Dynamics of charged particles and magnetic dipoles around magnetized quasi-Schwarzschild black holes

In the present paper, we have investigated the motion of charged particles together with magnetic dipoles to determine how well the spacetime deviation parameter $\epsilon$ and external uniform magnetic field can mimic the spin of a rotating Kerr black hole. Investigation of charged particle motion has shown that the deviation parameter $\epsilon$ in the absence of external magnetic fields can mimic the rotation parameter of Kerr spacetime up to $a/M \approx0.5$. The combination of external magnetic field and deviation parameter can do even a better job mimicking the rotation parameter up to $a/M\simeq0.93$, which corresponds to the rapidly rotating case.

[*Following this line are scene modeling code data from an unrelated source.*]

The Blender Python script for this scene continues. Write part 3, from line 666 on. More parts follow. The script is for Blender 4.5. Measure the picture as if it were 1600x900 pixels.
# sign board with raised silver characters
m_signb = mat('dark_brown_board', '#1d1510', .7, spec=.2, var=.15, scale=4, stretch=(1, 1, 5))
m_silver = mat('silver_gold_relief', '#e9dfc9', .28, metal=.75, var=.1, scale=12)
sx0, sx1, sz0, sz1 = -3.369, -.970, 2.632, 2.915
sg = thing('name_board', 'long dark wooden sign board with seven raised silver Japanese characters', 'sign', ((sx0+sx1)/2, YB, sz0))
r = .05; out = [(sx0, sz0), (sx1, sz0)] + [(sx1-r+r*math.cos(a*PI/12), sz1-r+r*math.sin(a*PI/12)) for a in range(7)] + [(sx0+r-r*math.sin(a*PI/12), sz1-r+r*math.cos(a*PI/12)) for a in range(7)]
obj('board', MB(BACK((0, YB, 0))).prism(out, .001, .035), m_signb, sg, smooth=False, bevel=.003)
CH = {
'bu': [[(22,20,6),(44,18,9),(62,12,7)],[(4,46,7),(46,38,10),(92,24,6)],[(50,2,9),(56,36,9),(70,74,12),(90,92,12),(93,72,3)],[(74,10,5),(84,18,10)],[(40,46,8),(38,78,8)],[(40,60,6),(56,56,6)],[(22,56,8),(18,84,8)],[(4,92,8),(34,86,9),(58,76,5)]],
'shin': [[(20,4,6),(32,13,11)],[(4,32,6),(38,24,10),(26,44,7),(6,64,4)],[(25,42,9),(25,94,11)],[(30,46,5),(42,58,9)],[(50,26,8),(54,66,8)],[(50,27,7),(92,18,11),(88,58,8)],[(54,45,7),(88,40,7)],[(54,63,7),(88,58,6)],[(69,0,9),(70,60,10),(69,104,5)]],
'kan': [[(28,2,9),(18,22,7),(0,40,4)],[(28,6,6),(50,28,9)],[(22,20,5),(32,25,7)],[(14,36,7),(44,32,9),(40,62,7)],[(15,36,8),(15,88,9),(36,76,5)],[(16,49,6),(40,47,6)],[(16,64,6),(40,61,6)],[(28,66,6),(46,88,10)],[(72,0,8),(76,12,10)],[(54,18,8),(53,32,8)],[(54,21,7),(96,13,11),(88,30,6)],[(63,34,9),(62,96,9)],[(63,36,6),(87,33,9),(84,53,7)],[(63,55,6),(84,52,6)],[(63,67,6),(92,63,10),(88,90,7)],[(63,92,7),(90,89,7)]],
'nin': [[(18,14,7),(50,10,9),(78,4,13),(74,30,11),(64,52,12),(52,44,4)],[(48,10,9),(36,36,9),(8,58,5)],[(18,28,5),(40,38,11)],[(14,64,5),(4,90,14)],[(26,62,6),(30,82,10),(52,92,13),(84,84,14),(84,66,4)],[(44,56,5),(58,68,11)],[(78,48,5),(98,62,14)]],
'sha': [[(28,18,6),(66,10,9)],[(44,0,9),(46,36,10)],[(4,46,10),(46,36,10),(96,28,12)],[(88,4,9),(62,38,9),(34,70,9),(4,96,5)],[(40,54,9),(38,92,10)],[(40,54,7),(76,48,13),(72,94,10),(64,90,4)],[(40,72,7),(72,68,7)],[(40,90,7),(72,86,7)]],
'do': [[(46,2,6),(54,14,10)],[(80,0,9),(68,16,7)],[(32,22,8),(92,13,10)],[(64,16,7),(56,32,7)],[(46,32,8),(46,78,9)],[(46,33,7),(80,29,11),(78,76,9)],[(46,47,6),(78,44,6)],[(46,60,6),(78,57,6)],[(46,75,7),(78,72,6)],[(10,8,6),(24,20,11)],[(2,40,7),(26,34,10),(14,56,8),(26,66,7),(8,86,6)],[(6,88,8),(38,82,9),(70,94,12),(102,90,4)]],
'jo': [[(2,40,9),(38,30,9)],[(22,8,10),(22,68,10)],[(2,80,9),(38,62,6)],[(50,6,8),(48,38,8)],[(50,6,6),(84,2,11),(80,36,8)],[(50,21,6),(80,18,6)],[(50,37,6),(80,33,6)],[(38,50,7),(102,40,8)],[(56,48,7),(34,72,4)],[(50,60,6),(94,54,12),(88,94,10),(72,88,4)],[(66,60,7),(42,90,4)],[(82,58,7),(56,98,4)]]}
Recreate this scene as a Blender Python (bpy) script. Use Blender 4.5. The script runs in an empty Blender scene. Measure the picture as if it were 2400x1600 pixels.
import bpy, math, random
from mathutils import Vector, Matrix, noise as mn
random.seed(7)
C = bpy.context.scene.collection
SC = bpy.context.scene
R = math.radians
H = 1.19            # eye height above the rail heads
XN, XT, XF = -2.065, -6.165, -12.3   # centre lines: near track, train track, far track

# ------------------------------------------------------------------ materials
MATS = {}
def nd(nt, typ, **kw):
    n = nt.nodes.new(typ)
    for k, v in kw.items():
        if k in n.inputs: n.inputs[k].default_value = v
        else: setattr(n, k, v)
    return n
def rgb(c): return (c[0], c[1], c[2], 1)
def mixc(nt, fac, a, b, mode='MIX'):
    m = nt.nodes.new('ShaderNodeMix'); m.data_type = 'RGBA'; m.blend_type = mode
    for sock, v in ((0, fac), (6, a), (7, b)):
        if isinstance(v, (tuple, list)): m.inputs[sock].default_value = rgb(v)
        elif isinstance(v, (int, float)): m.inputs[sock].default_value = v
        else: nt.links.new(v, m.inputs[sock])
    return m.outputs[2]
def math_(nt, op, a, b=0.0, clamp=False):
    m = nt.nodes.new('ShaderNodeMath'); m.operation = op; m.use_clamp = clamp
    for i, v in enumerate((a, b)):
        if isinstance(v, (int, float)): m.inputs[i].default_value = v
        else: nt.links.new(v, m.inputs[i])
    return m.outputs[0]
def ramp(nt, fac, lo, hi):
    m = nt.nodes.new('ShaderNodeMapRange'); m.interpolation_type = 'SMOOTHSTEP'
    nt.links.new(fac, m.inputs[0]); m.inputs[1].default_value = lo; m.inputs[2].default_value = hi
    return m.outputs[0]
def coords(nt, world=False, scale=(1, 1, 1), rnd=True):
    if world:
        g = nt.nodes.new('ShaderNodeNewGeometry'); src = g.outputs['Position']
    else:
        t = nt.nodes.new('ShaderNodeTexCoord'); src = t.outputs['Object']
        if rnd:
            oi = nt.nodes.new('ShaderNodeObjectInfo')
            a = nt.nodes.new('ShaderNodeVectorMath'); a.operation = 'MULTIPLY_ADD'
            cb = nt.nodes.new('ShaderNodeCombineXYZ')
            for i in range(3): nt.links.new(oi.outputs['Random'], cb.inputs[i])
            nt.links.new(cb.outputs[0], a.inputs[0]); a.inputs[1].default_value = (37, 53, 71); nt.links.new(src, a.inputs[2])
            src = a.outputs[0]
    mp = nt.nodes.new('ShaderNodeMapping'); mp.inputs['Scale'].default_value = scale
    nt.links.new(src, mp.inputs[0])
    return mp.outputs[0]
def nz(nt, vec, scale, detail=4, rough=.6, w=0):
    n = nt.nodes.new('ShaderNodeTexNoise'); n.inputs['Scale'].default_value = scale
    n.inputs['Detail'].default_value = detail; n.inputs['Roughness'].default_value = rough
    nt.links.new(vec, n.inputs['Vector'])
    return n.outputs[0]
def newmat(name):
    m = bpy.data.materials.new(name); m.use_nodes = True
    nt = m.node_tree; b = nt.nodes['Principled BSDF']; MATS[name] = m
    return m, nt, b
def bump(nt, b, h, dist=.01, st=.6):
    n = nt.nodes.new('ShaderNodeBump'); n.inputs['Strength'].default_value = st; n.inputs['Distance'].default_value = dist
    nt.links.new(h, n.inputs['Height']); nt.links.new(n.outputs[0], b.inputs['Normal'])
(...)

Study of the dynamics of magnetic dipoles around quasi-Schwarzschild black holes in the external magnetic field has shown that there are degeneracy values of ISCO radius of test particles at $\epsilon_{cr}>\epsilon\geq 0.35$ which may lead to two different values of the innermost stable circular orbit (ISCO) radius. When the deviation parameter is in the range of $\epsilon \in (-1,\ 1)$, it can mimic the spin of a rotating Kerr black hole in the range $a/M \in (0.0537, \ 0.3952)$ for magnetic dipoles with values of magnetic coupling parameter $\beta \in [-0.25,\ 0.25]$ in corotating orbits.